Beyond Scared Straight
In 1978, the United States Supreme Court ruled that George Carlin's standup routine "Filthy Words" was "indecent but not obscene" (they didn't say anything about funny) and upheld the FCC's right to determine that such material could not be broadcast until such hours as the little ones might be safely assumed to be tucked away snug in their beds. That same year, some of the stars of that monologue, who had previously headlined in his "Seven Words You Can Never Say on Television", made their broadcast TV debut in the prime time documentary Scared Straight! There was an especially standout performance by the dreaded f-word.
But instead of being handcuffed and hustled downtown to central booking, the makers of Scared Straight! were garlanded with awards, including the Academy Award for Best Documentary Feature and an Emmy for "Outstanding Individual Achievement–Informational Program and Outstanding Informational Program." The difference was that the documentary had a socially redeeming angle that rendered it culturally respectable, even admirable: it showed baby-faced kids being taunted with obscene language as a means to shock them onto the path of righteousness. It was an irony that Carlin himself might have appreciated, or at least done twenty minutes about.
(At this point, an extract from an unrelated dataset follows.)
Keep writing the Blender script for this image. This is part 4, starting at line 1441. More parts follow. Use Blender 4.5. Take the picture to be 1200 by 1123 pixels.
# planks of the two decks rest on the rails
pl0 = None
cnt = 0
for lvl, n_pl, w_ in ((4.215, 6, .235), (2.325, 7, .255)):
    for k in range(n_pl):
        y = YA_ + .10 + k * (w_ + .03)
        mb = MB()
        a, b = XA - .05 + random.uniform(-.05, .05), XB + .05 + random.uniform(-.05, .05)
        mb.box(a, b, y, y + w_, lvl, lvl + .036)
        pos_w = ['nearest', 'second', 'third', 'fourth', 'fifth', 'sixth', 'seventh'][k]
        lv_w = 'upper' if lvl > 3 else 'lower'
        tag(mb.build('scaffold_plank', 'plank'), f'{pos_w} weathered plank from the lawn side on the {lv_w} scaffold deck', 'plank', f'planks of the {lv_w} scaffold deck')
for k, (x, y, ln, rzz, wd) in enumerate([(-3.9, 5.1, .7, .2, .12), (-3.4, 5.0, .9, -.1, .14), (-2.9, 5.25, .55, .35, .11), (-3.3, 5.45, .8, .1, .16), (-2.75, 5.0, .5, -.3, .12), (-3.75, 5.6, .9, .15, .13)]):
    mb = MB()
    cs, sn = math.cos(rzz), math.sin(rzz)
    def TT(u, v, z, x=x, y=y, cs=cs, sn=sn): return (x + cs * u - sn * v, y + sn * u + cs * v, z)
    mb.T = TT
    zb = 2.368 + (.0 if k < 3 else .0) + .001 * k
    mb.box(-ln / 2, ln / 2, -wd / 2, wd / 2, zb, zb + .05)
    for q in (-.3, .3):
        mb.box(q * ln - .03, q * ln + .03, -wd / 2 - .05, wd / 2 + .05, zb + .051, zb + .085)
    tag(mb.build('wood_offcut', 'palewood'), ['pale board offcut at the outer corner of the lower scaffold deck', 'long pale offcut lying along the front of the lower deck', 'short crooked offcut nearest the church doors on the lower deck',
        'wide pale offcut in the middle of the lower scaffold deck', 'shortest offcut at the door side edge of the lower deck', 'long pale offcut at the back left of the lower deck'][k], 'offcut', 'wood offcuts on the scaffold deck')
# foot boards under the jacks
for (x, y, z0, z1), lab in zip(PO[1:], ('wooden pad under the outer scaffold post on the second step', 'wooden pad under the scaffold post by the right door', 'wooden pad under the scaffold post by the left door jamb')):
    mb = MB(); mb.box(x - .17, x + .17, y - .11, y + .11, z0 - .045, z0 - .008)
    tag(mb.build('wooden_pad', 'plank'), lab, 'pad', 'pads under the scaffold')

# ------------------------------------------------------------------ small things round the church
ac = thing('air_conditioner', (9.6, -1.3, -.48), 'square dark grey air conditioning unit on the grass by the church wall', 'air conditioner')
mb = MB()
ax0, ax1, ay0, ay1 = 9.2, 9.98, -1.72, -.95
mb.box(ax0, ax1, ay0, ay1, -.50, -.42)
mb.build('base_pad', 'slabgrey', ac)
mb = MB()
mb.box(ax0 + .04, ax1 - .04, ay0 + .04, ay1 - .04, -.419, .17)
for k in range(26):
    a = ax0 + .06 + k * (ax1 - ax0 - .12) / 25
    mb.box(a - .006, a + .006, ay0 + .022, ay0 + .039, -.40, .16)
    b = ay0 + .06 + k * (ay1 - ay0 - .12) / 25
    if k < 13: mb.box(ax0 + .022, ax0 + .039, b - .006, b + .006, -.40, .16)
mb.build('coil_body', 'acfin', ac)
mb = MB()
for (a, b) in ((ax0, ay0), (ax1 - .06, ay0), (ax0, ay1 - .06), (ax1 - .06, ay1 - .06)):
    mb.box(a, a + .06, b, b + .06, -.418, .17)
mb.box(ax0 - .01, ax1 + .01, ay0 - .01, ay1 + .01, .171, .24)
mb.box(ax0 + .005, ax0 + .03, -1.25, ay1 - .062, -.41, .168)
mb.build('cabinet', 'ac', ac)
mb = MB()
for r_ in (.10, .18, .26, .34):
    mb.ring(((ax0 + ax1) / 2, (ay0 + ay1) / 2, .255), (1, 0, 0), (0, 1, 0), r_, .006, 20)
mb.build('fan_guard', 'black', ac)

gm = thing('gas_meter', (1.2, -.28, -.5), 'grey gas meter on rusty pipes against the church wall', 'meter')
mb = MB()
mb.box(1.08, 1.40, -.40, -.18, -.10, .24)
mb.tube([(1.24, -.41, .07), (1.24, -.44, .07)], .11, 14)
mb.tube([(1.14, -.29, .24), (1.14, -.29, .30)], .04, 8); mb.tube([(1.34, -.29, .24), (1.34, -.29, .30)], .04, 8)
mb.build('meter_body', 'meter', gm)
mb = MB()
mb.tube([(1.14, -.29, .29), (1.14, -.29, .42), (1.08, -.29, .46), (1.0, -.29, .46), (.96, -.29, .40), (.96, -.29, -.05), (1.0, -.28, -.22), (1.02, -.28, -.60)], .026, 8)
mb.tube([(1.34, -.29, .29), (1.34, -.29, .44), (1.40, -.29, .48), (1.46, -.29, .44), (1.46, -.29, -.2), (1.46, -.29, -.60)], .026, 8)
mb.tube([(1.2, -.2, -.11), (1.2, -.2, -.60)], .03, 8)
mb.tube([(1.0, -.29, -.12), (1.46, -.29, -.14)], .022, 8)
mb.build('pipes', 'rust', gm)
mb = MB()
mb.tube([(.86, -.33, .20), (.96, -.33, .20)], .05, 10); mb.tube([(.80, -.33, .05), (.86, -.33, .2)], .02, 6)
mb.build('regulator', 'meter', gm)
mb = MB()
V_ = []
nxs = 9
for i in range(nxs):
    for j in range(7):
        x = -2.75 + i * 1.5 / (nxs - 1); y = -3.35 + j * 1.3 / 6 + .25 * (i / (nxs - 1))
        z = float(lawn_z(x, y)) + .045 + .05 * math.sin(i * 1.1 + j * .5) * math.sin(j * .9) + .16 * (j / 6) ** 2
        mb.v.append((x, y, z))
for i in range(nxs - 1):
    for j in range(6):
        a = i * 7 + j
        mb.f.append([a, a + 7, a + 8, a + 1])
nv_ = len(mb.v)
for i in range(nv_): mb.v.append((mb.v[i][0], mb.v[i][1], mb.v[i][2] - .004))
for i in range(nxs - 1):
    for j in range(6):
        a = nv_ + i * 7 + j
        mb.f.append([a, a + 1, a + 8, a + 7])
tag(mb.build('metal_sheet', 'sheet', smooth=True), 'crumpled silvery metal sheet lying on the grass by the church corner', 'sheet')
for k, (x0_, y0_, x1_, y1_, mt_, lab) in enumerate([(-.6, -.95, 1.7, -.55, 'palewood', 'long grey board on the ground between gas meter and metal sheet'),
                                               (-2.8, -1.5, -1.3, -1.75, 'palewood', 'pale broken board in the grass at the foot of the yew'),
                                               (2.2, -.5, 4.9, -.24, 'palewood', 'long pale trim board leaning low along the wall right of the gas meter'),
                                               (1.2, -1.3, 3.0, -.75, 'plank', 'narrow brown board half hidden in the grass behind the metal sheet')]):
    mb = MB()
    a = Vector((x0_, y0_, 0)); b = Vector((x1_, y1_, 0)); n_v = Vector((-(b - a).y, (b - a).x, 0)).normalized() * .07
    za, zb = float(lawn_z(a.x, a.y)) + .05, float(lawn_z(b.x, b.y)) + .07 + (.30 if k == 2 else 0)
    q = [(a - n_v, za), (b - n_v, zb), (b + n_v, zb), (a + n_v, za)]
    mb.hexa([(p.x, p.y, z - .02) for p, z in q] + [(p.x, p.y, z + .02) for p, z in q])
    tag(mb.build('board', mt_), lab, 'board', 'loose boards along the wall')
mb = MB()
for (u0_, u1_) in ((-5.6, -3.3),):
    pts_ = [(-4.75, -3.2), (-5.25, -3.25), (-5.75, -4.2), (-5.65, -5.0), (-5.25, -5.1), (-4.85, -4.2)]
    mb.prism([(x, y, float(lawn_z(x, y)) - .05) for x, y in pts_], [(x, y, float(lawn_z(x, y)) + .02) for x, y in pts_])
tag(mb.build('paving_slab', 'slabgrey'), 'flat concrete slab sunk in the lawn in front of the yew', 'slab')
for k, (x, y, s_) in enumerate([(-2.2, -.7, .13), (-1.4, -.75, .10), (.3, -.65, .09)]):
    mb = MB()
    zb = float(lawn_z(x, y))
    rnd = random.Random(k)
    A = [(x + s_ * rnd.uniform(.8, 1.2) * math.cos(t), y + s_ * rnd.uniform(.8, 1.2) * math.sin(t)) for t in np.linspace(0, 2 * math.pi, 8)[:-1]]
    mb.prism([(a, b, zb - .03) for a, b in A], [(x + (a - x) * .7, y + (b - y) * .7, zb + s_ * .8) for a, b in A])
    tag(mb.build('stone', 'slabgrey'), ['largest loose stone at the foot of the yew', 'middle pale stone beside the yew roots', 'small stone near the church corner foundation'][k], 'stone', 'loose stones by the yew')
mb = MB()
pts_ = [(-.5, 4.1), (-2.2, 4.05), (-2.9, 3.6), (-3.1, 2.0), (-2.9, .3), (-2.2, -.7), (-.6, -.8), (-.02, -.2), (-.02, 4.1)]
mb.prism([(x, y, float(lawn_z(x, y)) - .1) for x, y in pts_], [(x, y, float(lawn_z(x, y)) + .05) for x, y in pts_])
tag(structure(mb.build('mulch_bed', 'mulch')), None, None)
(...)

Produced and directed by Arnold Shapiro, Scared Straight!. which documented a meeting between a group of lifers and a cross-section of teenaged petty offenders at New Jersey's Rahway State Prison, introduced both a phrase and a controversial, much-parodied concept to the culture at large. Anyone who's seen a Hollywood movie about military life knows that the best way to make an ordinary slob off the street straighten up and fly right is to line him up with a bunch of other slobs and holler abuse at him. Scared Straight! applied the concept to urban warriors as a rehabilitation technique aimed at helping troubled kids who hadn't yet become serious menaces to society. The viewer is primed to see the kids as punks who think that it's a hoot to be bad and who might even be looking forward to kicking it with the real men, the ones who are so bad they've had to be locked up. A couple of hours of having their future life as a bitch-ass punk sketched out for them, at top volume and in language that might make David Mamet blush, soon gets them to reordering their priorities.
Scared Straight! inspired catching-up sequels in 1987 and 1999, which perhaps makes it America's real answer to England's 7 Up series. Feel free to be just as embarrassed about that as you like. In the meantime, the success of the documentary inspired other states to start their own "Scared Straight" programs. Beyond Scared Straight checks in on four of them, starting with Valley State Prison for Women in Chowchilla, California. The original Scared Straight! was narrated by Peter Falk—a perfect choice, given that the star of Columbo managed to combine the appeal of a gruff but warm authority figure with that of a fifty-year-old Dead End Kid. The most recent of the follow-up shows was hosted by Danny Glover, a man whose responsible-liberal-citizen vibe throbs so hard that he could make you that you were doing your part to make America a better place by watching a double bill of I Drink Your Blood/ I Eat Your Skin.